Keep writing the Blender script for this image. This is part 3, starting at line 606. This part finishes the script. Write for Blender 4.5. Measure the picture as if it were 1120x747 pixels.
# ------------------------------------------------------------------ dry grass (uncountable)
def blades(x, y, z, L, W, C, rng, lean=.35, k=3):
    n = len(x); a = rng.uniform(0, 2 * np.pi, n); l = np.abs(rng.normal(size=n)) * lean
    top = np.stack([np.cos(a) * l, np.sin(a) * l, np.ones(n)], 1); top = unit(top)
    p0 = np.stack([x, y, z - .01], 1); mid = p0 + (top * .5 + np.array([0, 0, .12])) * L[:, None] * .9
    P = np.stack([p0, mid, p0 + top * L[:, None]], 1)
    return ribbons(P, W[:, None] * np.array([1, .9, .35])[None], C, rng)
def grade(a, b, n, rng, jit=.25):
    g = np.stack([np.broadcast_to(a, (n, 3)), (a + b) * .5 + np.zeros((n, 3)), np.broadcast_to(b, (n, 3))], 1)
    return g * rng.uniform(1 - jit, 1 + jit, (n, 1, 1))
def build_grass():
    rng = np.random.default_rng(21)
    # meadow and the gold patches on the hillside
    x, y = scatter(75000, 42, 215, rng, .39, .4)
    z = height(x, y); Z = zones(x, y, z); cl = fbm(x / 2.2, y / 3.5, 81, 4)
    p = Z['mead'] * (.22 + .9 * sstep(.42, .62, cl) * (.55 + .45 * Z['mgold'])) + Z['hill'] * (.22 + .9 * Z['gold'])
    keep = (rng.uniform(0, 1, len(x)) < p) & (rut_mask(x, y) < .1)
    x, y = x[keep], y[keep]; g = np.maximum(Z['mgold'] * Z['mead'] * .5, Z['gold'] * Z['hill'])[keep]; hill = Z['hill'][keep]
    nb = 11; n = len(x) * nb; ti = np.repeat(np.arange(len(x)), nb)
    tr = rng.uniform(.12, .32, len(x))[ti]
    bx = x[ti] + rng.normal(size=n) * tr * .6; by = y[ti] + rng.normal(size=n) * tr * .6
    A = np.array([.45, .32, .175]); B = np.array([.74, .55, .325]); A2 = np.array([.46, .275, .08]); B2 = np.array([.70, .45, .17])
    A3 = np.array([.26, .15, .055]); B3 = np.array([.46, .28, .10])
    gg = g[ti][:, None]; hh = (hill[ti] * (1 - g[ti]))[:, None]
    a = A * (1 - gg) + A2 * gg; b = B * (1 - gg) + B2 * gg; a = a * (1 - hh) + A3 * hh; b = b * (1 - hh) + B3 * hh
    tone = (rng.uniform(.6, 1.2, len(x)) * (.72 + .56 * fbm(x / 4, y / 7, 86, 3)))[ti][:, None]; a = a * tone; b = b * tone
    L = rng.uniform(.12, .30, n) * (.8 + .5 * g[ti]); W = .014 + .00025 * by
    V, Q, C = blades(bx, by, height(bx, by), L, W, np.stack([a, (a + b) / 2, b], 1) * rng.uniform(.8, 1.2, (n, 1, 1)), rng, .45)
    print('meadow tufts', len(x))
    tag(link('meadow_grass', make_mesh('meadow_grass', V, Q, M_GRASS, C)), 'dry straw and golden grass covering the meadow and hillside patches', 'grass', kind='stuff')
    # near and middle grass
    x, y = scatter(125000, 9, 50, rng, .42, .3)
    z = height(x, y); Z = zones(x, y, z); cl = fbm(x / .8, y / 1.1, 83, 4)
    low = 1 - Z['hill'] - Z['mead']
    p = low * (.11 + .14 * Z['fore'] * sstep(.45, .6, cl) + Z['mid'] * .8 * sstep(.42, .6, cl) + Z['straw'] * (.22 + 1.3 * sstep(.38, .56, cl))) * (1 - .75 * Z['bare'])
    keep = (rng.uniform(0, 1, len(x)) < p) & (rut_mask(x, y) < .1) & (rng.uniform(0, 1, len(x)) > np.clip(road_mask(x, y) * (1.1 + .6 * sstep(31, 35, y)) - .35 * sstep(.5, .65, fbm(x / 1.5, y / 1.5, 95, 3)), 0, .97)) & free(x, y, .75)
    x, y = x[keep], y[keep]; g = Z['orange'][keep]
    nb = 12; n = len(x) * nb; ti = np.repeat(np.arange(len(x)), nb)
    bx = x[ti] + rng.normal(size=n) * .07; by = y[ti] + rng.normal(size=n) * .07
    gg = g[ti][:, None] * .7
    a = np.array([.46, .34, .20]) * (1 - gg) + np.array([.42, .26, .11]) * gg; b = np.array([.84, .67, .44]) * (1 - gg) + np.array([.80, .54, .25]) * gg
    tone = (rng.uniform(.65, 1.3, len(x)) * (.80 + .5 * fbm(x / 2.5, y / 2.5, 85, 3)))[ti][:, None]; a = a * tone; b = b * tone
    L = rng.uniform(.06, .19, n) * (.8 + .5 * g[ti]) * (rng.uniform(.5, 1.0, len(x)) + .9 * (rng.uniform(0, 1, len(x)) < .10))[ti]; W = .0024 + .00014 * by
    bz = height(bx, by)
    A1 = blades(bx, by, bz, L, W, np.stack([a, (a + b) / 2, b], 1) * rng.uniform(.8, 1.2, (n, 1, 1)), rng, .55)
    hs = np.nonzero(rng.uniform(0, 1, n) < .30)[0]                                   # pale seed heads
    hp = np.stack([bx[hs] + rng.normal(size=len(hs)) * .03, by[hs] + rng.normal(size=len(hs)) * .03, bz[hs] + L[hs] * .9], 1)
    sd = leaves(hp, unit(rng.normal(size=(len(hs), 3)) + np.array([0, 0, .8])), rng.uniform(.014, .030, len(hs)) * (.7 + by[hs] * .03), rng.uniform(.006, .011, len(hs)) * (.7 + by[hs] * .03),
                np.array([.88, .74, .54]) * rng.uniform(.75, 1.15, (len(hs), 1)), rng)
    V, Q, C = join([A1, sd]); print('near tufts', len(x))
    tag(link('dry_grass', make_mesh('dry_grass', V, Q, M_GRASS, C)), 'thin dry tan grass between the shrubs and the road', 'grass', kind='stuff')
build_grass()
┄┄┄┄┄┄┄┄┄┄
TASK DESCRIPTION:
Produce an exact copy of the whole listing.

RESULT OF THE EXERCISE:
Keep writing the Blender script for this image. This is part 3, starting at line 606. This part finishes the script. Write for Blender 4.5. Measure the picture as if it were 1120x747 pixels.
# ------------------------------------------------------------------ dry grass (uncountable)
def blades(x, y, z, L, W, C, rng, lean=.35, k=3):
    n = len(x); a = rng.uniform(0, 2 * np.pi, n); l = np.abs(rng.normal(size=n)) * lean
    top = np.stack([np.cos(a) * l, np.sin(a) * l, np.ones(n)], 1); top = unit(top)
    p0 = np.stack([x, y, z - .01], 1); mid = p0 + (top * .5 + np.array([0, 0, .12])) * L[:, None] * .9
    P = np.stack([p0, mid, p0 + top * L[:, None]], 1)
    return ribbons(P, W[:, None] * np.array([1, .9, .35])[None], C, rng)
def grade(a, b, n, rng, jit=.25):
    g = np.stack([np.broadcast_to(a, (n, 3)), (a + b) * .5 + np.zeros((n, 3)), np.broadcast_to(b, (n, 3))], 1)
    return g * rng.uniform(1 - jit, 1 + jit, (n, 1, 1))
def build_grass():
    rng = np.random.default_rng(21)
    # meadow and the gold patches on the hillside
    x, y = scatter(75000, 42, 215, rng, .39, .4)
    z = height(x, y); Z = zones(x, y, z); cl = fbm(x / 2.2, y / 3.5, 81, 4)
    p = Z['mead'] * (.22 + .9 * sstep(.42, .62, cl) * (.55 + .45 * Z['mgold'])) + Z['hill'] * (.22 + .9 * Z['gold'])
    keep = (rng.uniform(0, 1, len(x)) < p) & (rut_mask(x, y) < .1)
    x, y = x[keep], y[keep]; g = np.maximum(Z['mgold'] * Z['mead'] * .5, Z['gold'] * Z['hill'])[keep]; hill = Z['hill'][keep]
    nb = 11; n = len(x) * nb; ti = np.repeat(np.arange(len(x)), nb)
    tr = rng.uniform(.12, .32, len(x))[ti]
    bx = x[ti] + rng.normal(size=n) * tr * .6; by = y[ti] + rng.normal(size=n) * tr * .6
    A = np.array([.45, .32, .175]); B = np.array([.74, .55, .325]); A2 = np.array([.46, .275, .08]); B2 = np.array([.70, .45, .17])
    A3 = np.array([.26, .15, .055]); B3 = np.array([.46, .28, .10])
    gg = g[ti][:, None]; hh = (hill[ti] * (1 - g[ti]))[:, None]
    a = A * (1 - gg) + A2 * gg; b = B * (1 - gg) + B2 * gg; a = a * (1 - hh) + A3 * hh; b = b * (1 - hh) + B3 * hh
    tone = (rng.uniform(.6, 1.2, len(x)) * (.72 + .56 * fbm(x / 4, y / 7, 86, 3)))[ti][:, None]; a = a * tone; b = b * tone
    L = rng.uniform(.12, .30, n) * (.8 + .5 * g[ti]); W = .014 + .00025 * by
    V, Q, C = blades(bx, by, height(bx, by), L, W, np.stack([a, (a + b) / 2, b], 1) * rng.uniform(.8, 1.2, (n, 1, 1)), rng, .45)
    print('meadow tufts', len(x))
    tag(link('meadow_grass', make_mesh('meadow_grass', V, Q, M_GRASS, C)), 'dry straw and golden grass covering the meadow and hillside patches', 'grass', kind='stuff')
    # near and middle grass
    x, y = scatter(125000, 9, 50, rng, .42, .3)
    z = height(x, y); Z = zones(x, y, z); cl = fbm(x / .8, y / 1.1, 83, 4)
    low = 1 - Z['hill'] - Z['mead']
    p = low * (.11 + .14 * Z['fore'] * sstep(.45, .6, cl) + Z['mid'] * .8 * sstep(.42, .6, cl) + Z['straw'] * (.22 + 1.3 * sstep(.38, .56, cl))) * (1 - .75 * Z['bare'])
    keep = (rng.uniform(0, 1, len(x)) < p) & (rut_mask(x, y) < .1) & (rng.uniform(0, 1, len(x)) > np.clip(road_mask(x, y) * (1.1 + .6 * sstep(31, 35, y)) - .35 * sstep(.5, .65, fbm(x / 1.5, y / 1.5, 95, 3)), 0, .97)) & free(x, y, .75)
    x, y = x[keep], y[keep]; g = Z['orange'][keep]
    nb = 12; n = len(x) * nb; ti = np.repeat(np.arange(len(x)), nb)
    bx = x[ti] + rng.normal(size=n) * .07; by = y[ti] + rng.normal(size=n) * .07
    gg = g[ti][:, None] * .7
    a = np.array([.46, .34, .20]) * (1 - gg) + np.array([.42, .26, .11]) * gg; b = np.array([.84, .67, .44]) * (1 - gg) + np.array([.80, .54, .25]) * gg
    tone = (rng.uniform(.65, 1.3, len(x)) * (.80 + .5 * fbm(x / 2.5, y / 2.5, 85, 3)))[ti][:, None]; a = a * tone; b = b * tone
    L = rng.uniform(.06, .19, n) * (.8 + .5 * g[ti]) * (rng.uniform(.5, 1.0, len(x)) + .9 * (rng.uniform(0, 1, len(x)) < .10))[ti]; W = .0024 + .00014 * by
    bz = height(bx, by)
    A1 = blades(bx, by, bz, L, W, np.stack([a, (a + b) / 2, b], 1) * rng.uniform(.8, 1.2, (n, 1, 1)), rng, .55)
    hs = np.nonzero(rng.uniform(0, 1, n) < .30)[0]                                   # pale seed heads
    hp = np.stack([bx[hs] + rng.normal(size=len(hs)) * .03, by[hs] + rng.normal(size=len(hs)) * .03, bz[hs] + L[hs] * .9], 1)
    sd = leaves(hp, unit(rng.normal(size=(len(hs), 3)) + np.array([0, 0, .8])), rng.uniform(.014, .030, len(hs)) * (.7 + by[hs] * .03), rng.uniform(.006, .011, len(hs)) * (.7 + by[hs] * .03),
                np.array([.88, .74, .54]) * rng.uniform(.75, 1.15, (len(hs), 1)), rng)
    V, Q, C = join([A1, sd]); print('near tufts', len(x))
    tag(link('dry_grass', make_mesh('dry_grass', V, Q, M_GRASS, C)), 'thin dry tan grass between the shrubs and the road', 'grass', kind='stuff')
build_grass()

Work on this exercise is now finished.